■ **EXERCISE**
Count lines with "picture" in them. Report only the total.

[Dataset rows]
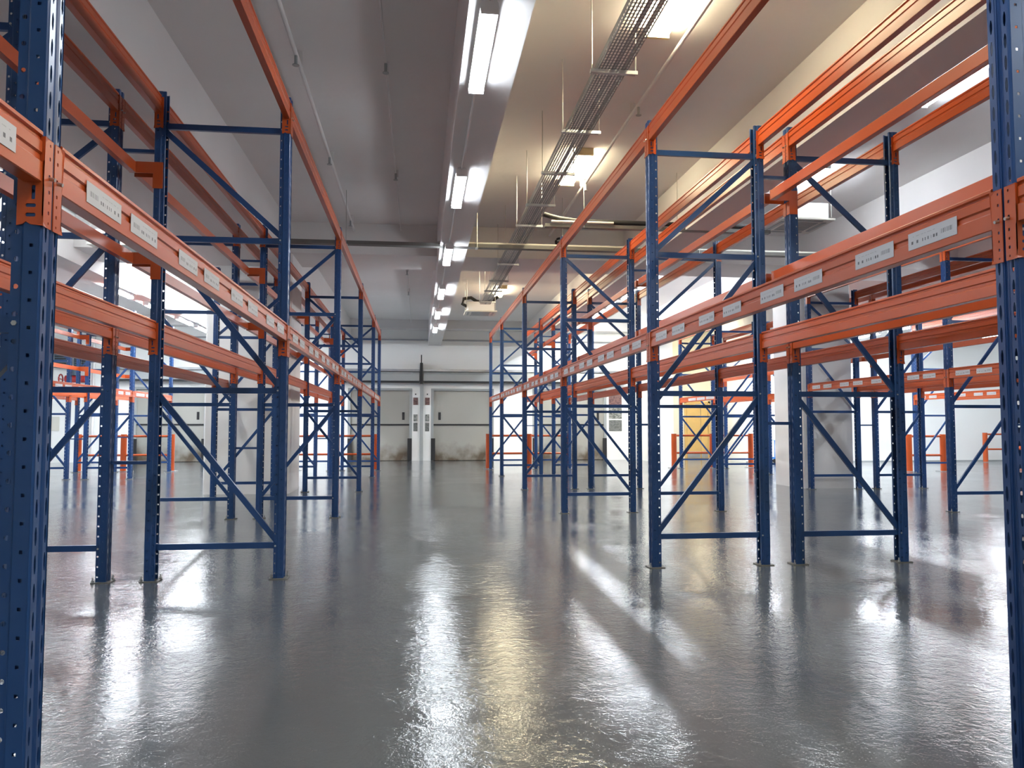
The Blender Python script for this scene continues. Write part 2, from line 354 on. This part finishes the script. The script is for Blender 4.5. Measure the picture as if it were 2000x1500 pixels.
# ------------------------------------------------------------------ pallet racking
PW, DEP, HT, PITCH = .105, 1.095, 4.04, .0805      # post width, frame depth, post height, punching pitch
def post_mesh():
    """punched omega section; slotted face at x=0 looking to +x, open back at -x"""
    mb = MB(); n = int(HT/PITCH)
    prof = [(-.082, .030), (-.082, .047), (-.054, .047), (-.048, .0525), (-.004, .0525), (0, .0485), (0, .014), (-.007, .007)]
    def strip(p, q, z0, z1): mb.poly([(*p, z0), (*q, z0), (*q, z1), (*p, z1)])
    for s in (1, -1):
        pr = [(a, s*b) for a, b in prof]
        for k, (p, q) in enumerate(zip(pr, pr[1:])):
            L = math.dist(p, q); P = lambda u, v, p=p, q=q, L=L: (p[0]+(q[0]-p[0])*u/L, p[1]+(q[1]-p[1])*u/L, v)
            kind = {1: 'round', 3: 'square', 5: 'slot'}.get(k)
            if not kind: strip(p, q, 0, HT); continue
            off = PITCH/2 if kind == 'square' else 0.0
            z = off
            if off: strip(p, q, 0, off)
            for c in range(n-1):
                punched(mb, P, 0, L, z, z+PITCH, kind, size=1.25 if kind == 'round' else 1.0); z += PITCH
            strip(p, q, z, HT)
    strip((-.007, .007), (-.007, -.007), 0, HT)
    return mb.mesh('upright_post', 'blue', thick=-.0022)
POST = post_mesh()
def channel(L, wz=.048, wy=.030, t=.003):
    """C channel along x, open upward-back, with a bolt through each end"""
    h = wz/2
    mb = MB().prism([(-wy/2, -h), (wy/2, -h), (wy/2, -h+t), (-wy/2+t, -h+t), (-wy/2+t, h-t), (wy/2, h-t), (wy/2, h), (-wy/2, h)], 'x', -L/2, L/2)
    return mb
def bolt(mb, x, z): mb.prism([(x+.008*math.cos(k*math.tau/6), z+.008*math.sin(k*math.tau/6)) for k in range(6)], 'y', -.053, .049); return mb
BZ = [.27, 1.55, 2.815, 3.765]
IN = DEP/2-.062
hb = channel(2*IN); HBRACE = None
HBRACE = hb.mesh('horizontal_brace', 'blue')
def diag(z0, z1):
    dx, dz = 2*IN-.012, (z1-.04)-(z0+.04); L = math.hypot(dx, dz); a = math.atan2(dz, dx)
    c = channel(L, .046, .026); ca, sa = math.cos(a), math.sin(a)
    c.v = [(x*ca-z*sa, y, x*sa+z*ca) for x, y, z in c.v]
    return c.mesh('diagonal_brace', 'blue')
DIAG = [diag(a, b) for a, b in zip(BZ, BZ[1:])]
BOLT = bolt(MB(), 0, 0).mesh('brace_bolt', 'zinc')
PLATE = MB().rbox(-.115, .035, -.07, .07, 0, .007, .012).mesh('base_plate', 'tray_dark')
ANCHOR = MB().prism([(.012*math.cos(k*math.tau/6), .012*math.sin(k*math.tau/6)) for k in range(6)], 'z', .007, .02).tube([(0, 0, .018), (0, 0, .045)], .006, 8).mesh('anchor_bolt', 'zinc')
def rack_frame(xc, y0, rise, label, group, bolts=False):
    """frame across x; rise=+1: its diagonals climb towards +x"""
    t = thing('rack_frame', label, 'rack frame', (xc, y0+PW/2, 0), 0, group)
    for s, rz in ((1, 0.0), (-1, math.pi)):
        p = obj('upright_post', POST, t, (s*DEP/2, 0, .007), rz)
        b = obj('base_plate', PLATE, t, (s*DEP/2, 0, 0), rz)
        for k in (-1, 1): obj('anchor_bolt', ANCHOR, b, (.018 if k > 0 else -.100, k*.052, 0))
        if bolts:
            for z in BZ: obj('brace_bolt', BOLT, p, (-.068, 0, z-.007))
    for z in BZ: obj('horizontal_brace', HBRACE, t, (0, 0, z))
    for z0, z1, me in zip(BZ, BZ[1:], DIAG):
        o = obj('diagonal_brace', me, t, (0, .0, (z0+z1)/2))
        if rise < 0: o.scale.x = -1
    return t

BH = .152
FACE = [(-.003, 0), (0, .003), (0, .060), (-.007, .066), (-.007, .082), (-.001, .088), (-.001, .120), (-.008, .127), (-.008, .134), (0, .139), (0, .149), (-.003, .152)]
BP = FACE+[(-.052-a, b) for a, b in reversed(FACE)]
CACHE = {}
def beam_mesh(L):
    k = ('b', round(L, 3))
    if k not in CACHE: CACHE[k] = MB().prism(BP, 'y', -L/2, L/2).mesh('beam_profile', 'orange')
    return CACHE[k]
def connector_mesh():
    """L-shaped hook plate at a beam's far end (post towards +y); x=0 is the outer face, z=0 the beam's bottom"""
    mb = MB(); z0, z1 = -.128, .137
    # leg on the post's face (normal x)
    P = lambda u, v: (.004, u, v)
    zs = [z0, z0+.03, z0+.062, z0+.092, z0+.125, z0+.185, z0+.232, z1]
    for a, b, sz in zip(zs, zs[1:], (.7, 1, .8, 1, 1.1, 1, .8)): punched(mb, P, 0, .052, a, b, 'pin', cu=.034, size=sz)
    # leg beside the post (normal y) carrying the beam's end
    Q = lambda u, v: (u, 0, v)
    punched(mb, Q, -.068, .004, z0+.018, z0+.046, 'oval', cu=-.030); punched(mb, Q, -.068, .004, z0+.046, z0+.074, 'oval', cu=-.030)
    punched(mb, Q, -.068, .004, z0+.074, -.004, 'hook', cu=-.024)
    mb.poly([Q(-.068, -.004), Q(.004, -.004), Q(.004, z1), Q(-.068, z1)])
    mb.poly([Q(-.068, z0+.018), Q(-.068, z0), Q(-.052, z0+.004), Q(-.042, z0+.012), Q(-.030, z0+.004), Q(.004, z0), Q(.004, z0+.018)])
    me = mb.mesh('end_connector', 'orange', thick=.0032)
    return me
def mirrored(me):
    m2 = me.copy()
    for v in m2.vertices: v.co.y = -v.co.y
    m2.flip_normals(); m2.update(); return m2
CONN = connector_mesh(); CONN_N = mirrored(CONN)
PIN = MB().tube([(0, 0, 0), (.016, 0, -.004)], .006, 8).mesh('locking_pin', 'zinc')
def label_mesh():
    me = bpy.data.meshes.new('location_label')
    l, z0, zm, z1 = .15, .032, .056, .103
    a = [(.0012, z0), (.0012, .0535), (-.0052, .061), (-.0052, z1-.008), (-.0045, z1-.006)]
    a = [(.0012, z0), (.0014, .054), (.0008, .075), (.0012, z1)]
    vs = [(x, y, z) for y in (-l, l) for x, z in a]+[(x-.0008, y, z) for y in (-l, l) for x, z in a]
    n = len(a); fs = [(k, n+k, n+k+1, k+1) for k in range(n-1)]
    fs += [(2*n+k, 2*n+k+1, 3*n+k+1, 3*n+k) for k in range(n-1)]
    fs += [(0, 2*n, 3*n, n), (n-1, 2*n-1, 4*n-1, 3*n-1)]
    fs += [(k+1, 2*n+k+1, 2*n+k, k) for k in range(n-1)]+[(n+k, 3*n+k, 3*n+k+1, n+k+1) for k in range(n-1)]
    me.from_pydata(vs, [], fs); me.materials.append(M['label'])
    uv = me.uv_layers.new(name='UVMap')
    for lp in me.loops:
        v = me.vertices[lp.vertex_index].co; uv.data[lp.index].uv = ((v.y+l)/(2*l), (v.z-z0)/(z1-z0))
    return me
LABEL = label_mesh(); LABEL_M = LABEL.copy()
for lp in LABEL_M.loops: u = LABEL_M.uv_layers[0].data[lp.index].uv; LABEL_M.uv_layers[0].data[lp.index].uv = (1-u[0], u[1])
LAB_AT = (.185, .59, 1.2, 1.63, 2.22, 2.68, 3.3, 3.74)
LOWZ, UPZ = 1.963, 3.857
def pallet_beam(xf, sx, ya, yb, z, label, group, labels=False, pins=True):
    """xf: outer face of the posts, sx: the way it looks; ya, yb: near edges of the two frames"""
    y0, y1 = ya+PW+.006, yb-.006; L = y1-y0-.008; ym = (y0+y1)/2
    # local +x is the outward side, so a beam looking to -x is turned half round
    t = thing('pallet_beam', label, 'pallet beam', (xf, ym, z), 0 if sx > 0 else math.pi, group)
    b = obj('beam_profile', beam_mesh(L), t)
    for s, me in ((1, CONN), (-1, CONN_N)):
        c = obj('end_connector', me, t, (.0005, s*(L/2+.004), 0))
        if pins: obj('locking_pin', PIN, c, (.004, s*.034, .022))
    if labels:
        for k in LAB_AT:
            yy = y0+k*(L/4.19)+.15-ym
            if labels == 'few' and k > 3: continue
            obj('location_label', LABEL if sx > 0 else LABEL_M, t, (.0005, yy if sx > 0 else -yy, 0))
    return t
def backstop(xf, sx, ya, yb, z, label, group):
    """bar set back into the flue behind the posts, on a cranked bracket at each end"""
    y0, y1 = ya+PW+.001, yb-.001; L = y1-y0; ym = (y0+y1)/2
    t = thing('pallet_backstop', label, 'backstop beam', (xf, ym, z), 0 if sx > 0 else math.pi, group)
    k = ('s', round(L, 3))
    if k not in CACHE:
        CACHE[k] = MB().prism([(.14, -.045), (.187, -.045), (.19, -.042), (.19, .042), (.187, .045), (.14, .045)], 'y', -L/2+.012, L/2-.012).mesh('stop_bar', 'orange')
    obj('stop_bar', CACHE[k], t)
    for s in (1, -1):
        key = ('k', s)
        if key not in CACHE:
            m = MB().box(.0, .19, *sorted((0, -s*.006)), -.045, .05); m.box(-.075, 0, *sorted((0, -s*.006)), -.17, .05)
            CACHE[key] = m.mesh('stop_bracket', 'orange')
            CACHE['h', s] = MB().box(.0008, .0045, *sorted((-s*.006, s*.048)), -.17, -.046).mesh('hook_plate', 'orange')
        b = obj('stop_bracket', CACHE[key], t, (.0008, s*(L/2-.001), 0)); obj('hook_plate', CACHE['h', s], b)
    return t

ORD = ['nearest', 'second', 'third', 'fourth', 'fifth', 'sixth', 'seventh', 'eighth', 'ninth']
NB = ['first', 'second', 'third', 'fourth', 'fifth', 'sixth', 'seventh']
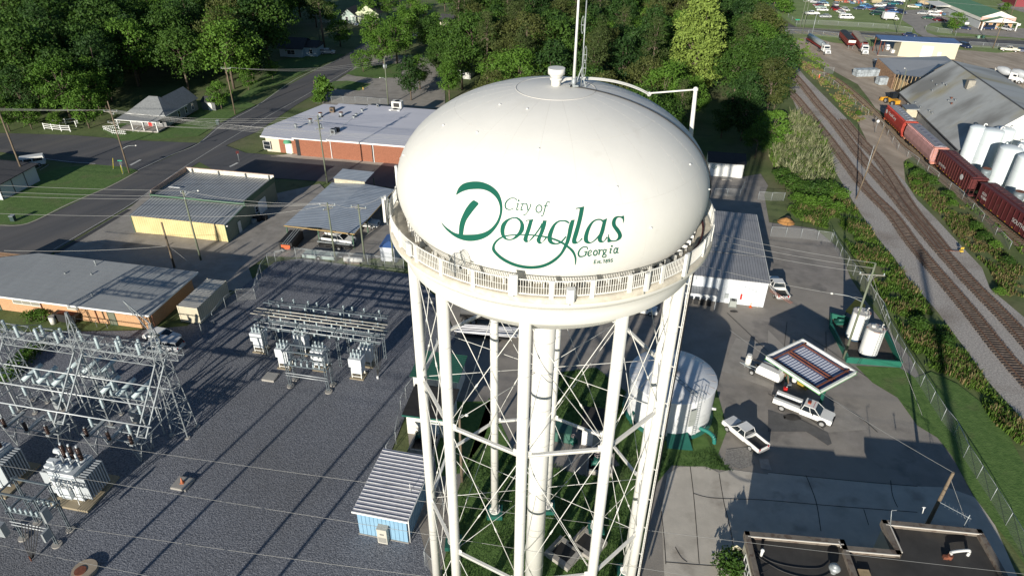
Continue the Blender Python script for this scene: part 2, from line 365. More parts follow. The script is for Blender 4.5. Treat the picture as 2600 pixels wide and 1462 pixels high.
def stroke(mb,pts,w,off=.014,n=5,closed=False):
    P=smooth_pts([(p[0],p[1],0) for p in pts],n,closed); W_=w if isinstance(w,(list,tuple)) else [w]; m=len(P); pr=[]
    for i,p in enumerate(P):
        a=P[(i-1)%m] if closed else P[max(0,i-1)]; b=P[(i+1)%m] if closed else P[min(m-1,i+1)]; d=(b-a); d=d.normalized() if d.length else Vector((1,0,0)); nn=Vector((-d.y,d.x,0))
        u=i/max(1,m-1)*(len(W_)-1); k=int(u); ww=W_[k] if k+1>=len(W_) else W_[k]*(1-u+k)+W_[k+1]*(u-k)
        pr.append((p.x+nn.x*ww/2,p.y+nn.y*ww/2,p.x-nn.x*ww/2,p.y-nn.y*ww/2))
    ribbon(mb,pr,closed,1,off)
def ell(mb,cx,cy,rx,ry,w,rot=0,off=.014):
    pts=[]
    for i in range(14):
        a=2*math.pi*i/14; x,y=rx*math.cos(a),ry*math.sin(a); pts.append((cx+x*math.cos(rot)-y*math.sin(rot),cy+x*math.sin(rot)+y*math.cos(rot)))
    stroke(mb,pts,w,off,2,True)
def dot(mb,cx,cy,r): ell(mb,cx,cy,r/2,r/2,r)
def P4(l): return l
L1=MB()
ribbon(L1,[(287,268,290,272),(318,190,350,236),(380,133,430,208),(480,108,520,198),(590,110,610,200),(690,142,690,224),(770,195,750,264),(825,262,795,312),(857,350,825,370),(867,440,839,440),(858,520,832,520),(825,620,795,612),(765,712,725,694),(690,785,645,742),(590,832,550,766),(480,850,450,773),(380,840,350,770),(280,800,265,748),(190,732,200,708),(135,672,145,665),(101,618,104,620)])
ribbon(L1,[(505,341,514,341),(490,350,560,370),(455,385,563,392),(415,440,515,450),(380,505,465,515),(345,590,415,590),(328,670,388,670),(322,772,372,772)],off=.013)
# o
ribbon(L1,[(1040,553,1035,566),(1105,590,1085,605),(1138,650,1095,660),(1130,730,1075,730),(1065,800,1032,785),(1005,832,995,820),(950,840,952,828),(895,825,915,812),(855,775,893,760),(845,700,897,690),(870,625,930,615),(940,572,975,578)],True)
# u
ribbon(L1,[(1160,604,1162,592),(1185,596,1195,586),(1216,592,1257,577)],n=3); ribbon(L1,[(1207,592,1257,577),(1190,650,1243,620),(1160,740,1215,720),(1140,800,1190,790),(1133,835,1182,838),(1158,866,1190,852),(1190,862,1204,848),(1235,832,1226,822),(1290,768,1280,758),(1345,690,1335,680),(1372,640,1362,625)],off=.0135)
ribbon(L1,[(1380,592,1423,594),(1360,670,1408,670),(1335,750,1380,750),(1303,820,1350,820),(1300,850,1345,850),(1325,882,1352,868),(1362,878,1372,862),(1424,815,1410,806)])
# g and its great loop
ribbon(L1,[(1712,622,1700,632),(1680,598,1668,612),(1640,590,1630,604),(1570,598,1580,612),(1510,640,1535,652),(1465,710,1508,720),(1437,790,1487,795),(1442,850,1492,850),(1480,888,1518,872),(1545,894,1552,878),(1612,870,1604,855),(1672,800,1660,792)])
ribbon(L1,[(1735,587,1775,583),(1712,640,1762,645),(1697,700,1748,705),(1685,770,1733,770),(1665,850,1712,845),(1640,915,1685,908),(1592,1005,1615,1022),(1500,1085,1520,1112),(1400,1138,1408,1170),(1290,1163,1298,1195),(1180,1164,1170,1196),(1050,1140,1035,1170),(930,1090,905,1115),(840,1030,812,1050),(783,970,748,978),(770,925,741,928),(788,878,766,868),(832,832,820,818),(900,798,893,785),(1000,781,1000,770),(1100,777,1100,767),(1250,784,1250,772),(1400,805,1402,790),(1500,832,1508,815),(1600,876,1612,858),(1680,930,1695,912),(1740,988,1760,968),(1772,1050,1793,1045),(1780,1100,1795,1105),(1780,1150,1784,1152)],off=.0135)
# l
ribbon(L1,[(1788,450,1795,438),(1820,444,1830,432),(1850,446,1895,417)],n=3,off=.0145); ribbon(L1,[(1843,440,1895,417),(1825,540,1878,520),(1798,650,1850,640),(1765,760,1818,760),(1744,840,1795,835),(1752,880,1800,860),(1790,886,1815,864),(1830,866,1834,850),(1875,822,1866,812)])
# a
ribbon(L1,[(2140,604,2125,612),(2110,578,2100,590),(2050,578,2050,593),(1990,610,2005,625),(1930,690,1967,700),(1897,780,1945,780),(1893,840,1942,835),(1918,875,1955,860),(1970,882,1985,864),(2040,840,2034,828),(2100,770,2090,760)])
ribbon(L1,[(2135,585,2183,566),(2120,650,2165,640),(2098,730,2145,730),(2073,800,2120,800),(2069,840,2115,838),(2093,868,2125,852),(2140,862,2144,848),(2190,806,2180,796)],off=.0135)
# s
ribbon(L1,[(2397,600,2383,632),(2393,537,2380,578),(2360,543,2350,556),(2310,541,2320,556),(2268,562,2300,575),(2245,615,2288,615),(2252,665,2295,655),(2285,715,2328,695),(2318,765,2358,745),(2320,805,2368,790),(2295,838,2345,830),(2262,845,2290,855),(2230,838,2240,858),(2208,800,2188,860),(2208,766,2200,767)])
lt=L1.obj('lettering_douglas',M['green'],tank_o)
L2=MB()
stroke(L2,[(1042,345),(1040,325),(1010,313),(965,318),(920,355),(903,405),(918,445),(965,457),(1010,438)],[4,6,6,8,12,13,10,7,5])
stroke(L2,[(1045,385),(1066,382),(1048,445),(1052,463),(1078,448)],[4,9,8,7,4],n=3); dot(L2,1072,343,10)
stroke(L2,[(1130,372),(1104,445),(1106,466),(1132,452)],[4,9,8,4],n=3); stroke(L2,[(1095,385),(1150,385)],5)
stroke(L2,[(1150,388),(1172,384),(1186,450),(1186,470)],[4,9,8,6],n=3); stroke(L2,[(1215,388),(1225,402),(1205,450),(1170,505),(1148,523),(1132,515)],[8,7,6,5,6,9],n=3)
ell(L2,1327,447,36,47,9,.25)
stroke(L2,[(1460,372),(1450,356),(1430,366),(1412,405),(1390,490),(1372,535),(1350,535)],[9,6,6,9,9,6,9],n=3); stroke(L2,[(1385,408),(1440,408)],5)
stroke(L2,[(1935,958),(1932,930),(1890,925),(1845,955),(1822,1008),(1838,1044),(1880,1044),(1912,1028)],[6,10,10,14,18,15,10,10]); stroke(L2,[(1922,985),(1910,1035)],14); stroke(L2,[(1893,984),(1938,982)],6)
stroke(L2,[(1948,1012),(1985,990),(1978,968),(1955,980),(1942,1015),(1958,1038),(1990,1018)],[5,6,9,10,14,12,5],n=4)
ell(L2,2036,1000,22,32,12,.3)
stroke(L2,[(2068,968),(2090,962),(2078,1026)],[5,12,13],n=3); stroke(L2,[(2084,995),(2104,966),(2128,966)],[5,7,12],n=3)
ell(L2,2152,978,17,21,9,.3); stroke(L2,[(2150,1000),(2133,1012),(2165,1022),(2168,1046),(2138,1056),(2122,1038),(2145,1020)],9,n=3); stroke(L2,[(2168,963),(2186,955)],6)
stroke(L2,[(2215,955),(2236,945),(2219,998),(2236,1000)],[4,12,12,5],n=3); dot(L2,2243,915,11)
ell(L2,2288,972,18,34,10,.3); stroke(L2,[(2322,932),(2306,990),(2328,998)],[8,13,5],n=3)
for s in ([(2027,1093),(2019,1133)],[(2022,1093),(2050,1092)],[(2022,1112),(2042,1110)],[(2013,1134),(2046,1128)],[(2078,1106),(2062,1108),(2072,1120),(2056,1132)],[(2093,1096),(2086,1126),(2098,1126)],[(2080,1107),(2101,1104)],[(2136,1096),(2150,1085),(2141,1126)],[(2256,1075),(2240,1077),(2236,1091),(2252,1098),(2246,1111),(2228,1112)],[(2219,1090),(2216,1108),(2199,1118)]): stroke(L2,s,5,n=3)
dot(L2,2108,1126,4); ell(L2,2179,1094,9,9,5); ell(L2,2175,1112,10,11,5); ell(L2,2210,1090,9,11,5)
L2.obj('lettering_small',M['green'],tank_o)
# ---------------------------------------------------------------- antennas on the tower (each lifts away)
def rimpt(az,r=9.7,z=36.4): return Vector((TX+r*math.cos(R(az)),TY+r*math.sin(R(az)),z))
def panel(az,w,h,z,label,col='white',r=9.68,grp='panel antennas on the tank rail',d=.14):
    p=rimpt(az,r,z); o=thing('panel_antenna',label,'antenna',p,R(az),grp)
    mb=MB(); mb.prism([(-d/2,-w/2),(d*.2,-w/2),(d*.5,-w*.3),(d*.5,w*.3),(d*.2,w/2),(-d/2,w/2)],0,h); part(o,'panel',mb,col)
    mb=MB(); mb.cyl((-.12,0,-.25),(-.12,0,h*.9),.04,n=8); mb.box((-.08,0,h*.25),(.14,.08,.06)); mb.box((-.08,0,h*.75),(.14,.08,.06)); part(o,'mount_pole',mb,'galv')
    return o
panel(-103,.42,1.1,36.5,'tall white panel antenna on the front rail beneath the D of the tank')
panel(-86.5,.42,.75,36.3,'short white canister antenna with collar hung on the middle of the front rail',r=9.75,d=.35)
panel(-63,.28,1.0,36.35,'narrow white panel antenna with pale box on the rail under the Est. 1895',r=9.75)
panel(-47,.3,1.3,36.3,'white tube antenna leaning on rail right of the lettering',r=9.75)
panel(-143,.5,.7,36.6,'square white panel antenna on front left rail below the lettering')
panel(-172,.32,1.5,36.3,'cream panel antenna at the left end of the rail',col='cream',r=9.85)
panel(-176,.26,1.2,36.4,'second panel antenna at left end with black bracket',r=9.8)
panel(168,.16,1.4,37,'slim white antenna pair standing on far left rail')
panel(163,.16,1.6,37,'slim whip antenna on far left rail behind the shell')
panel(12,.3,1.0,37.2,'small white panel antenna on far right rail seen past the shell')
panel(-55,.34,.55,36.6,'grey radio box behind rail at front right',col='galv',r=9.3)
def grid_dish(az,z,label):
    p=rimpt(az,9.55,z); o=thing('grid_dish_antenna',label,'antenna',p,R(az+55))
    mb=MB()
    for i in range(-7,8):
        pts=[]
        for j in range(-5,6):
            y=i*.055; zz_=j*.1; 
            if (y/.42)**2+(zz_/.55)**2<=1.05: pts.append((.25*((y/.42)**2+(zz_/.55)**2),y,zz_))
        if len(pts)>1: mb.tube(pts,.008,3)
    mb.tube([(.25,.42*math.cos(a*.3927),.55*math.sin(a*.3927)) for a in range(17)],.016,4)
    for a in (0,math.pi/2,math.pi,3*math.pi/2): mb.tube([(.2,.4*math.cos(a),.5*math.sin(a)),(.75,0,0)],.01,4)
    part(o,'dish_grid',mb,'galv'); mb=MB(); mb.cyl((-.1,0,-1.0),(-.1,0,.35),.035,n=6); part(o,'mount_pole',mb,'steel'); mb=MB(); mb.cyl((.7,0,0),(.85,0,0),.05,n=6); part(o,'feed_horn',mb,'black')
grid_dish(-122,37.6,'grey wire grid dish antenna on the front left of the rail')
p=Vector((TX+.95,TY-.15,43.95)); o=thing('whip_mast','tall white tapered whip mast rising from the tank crown out of frame','antenna',p)
mb=MB(); mb.cyl((0,0,0),(0,0,9.5),.085,.03,n=10); part(o,'whip',mb,'white'); mb=MB(); mb.box((0,0,.1),(.5,.3,.06)); mb.cyl((.0,0,0),(0,0,.5),.13,n=8); part(o,'base_clamp',mb,'galv')
o=thing('dipole_mast','thin grey mast with looped dipole antennas beside the whip on the tank crown','antenna',p+Vector((.42,.1,0)))
mb=MB(); mb.cyl((0,0,0),(0,0,4.4),.035,n=8); part(o,'mast',mb,'galv'); mb=MB()
for z,s in ((3.2,-1),(1.7,1),(1.0,1)): mb.tube([(s*.07*math.cos(a*.785)+s*.12,0,z+.45*math.sin(a*.785)) for a in range(9)],.016,4); mb.bar((0,0,z),(s*.2,0,z),.03)
part(o,'folded_dipole',mb,'galv'); mb=MB(); mb.bar((0,0,1.1),(-.35,0,0),.05); mb.bar((0,0,.7),(.25,0,0),.05); part(o,'brace',mb,'galv')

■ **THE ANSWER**
2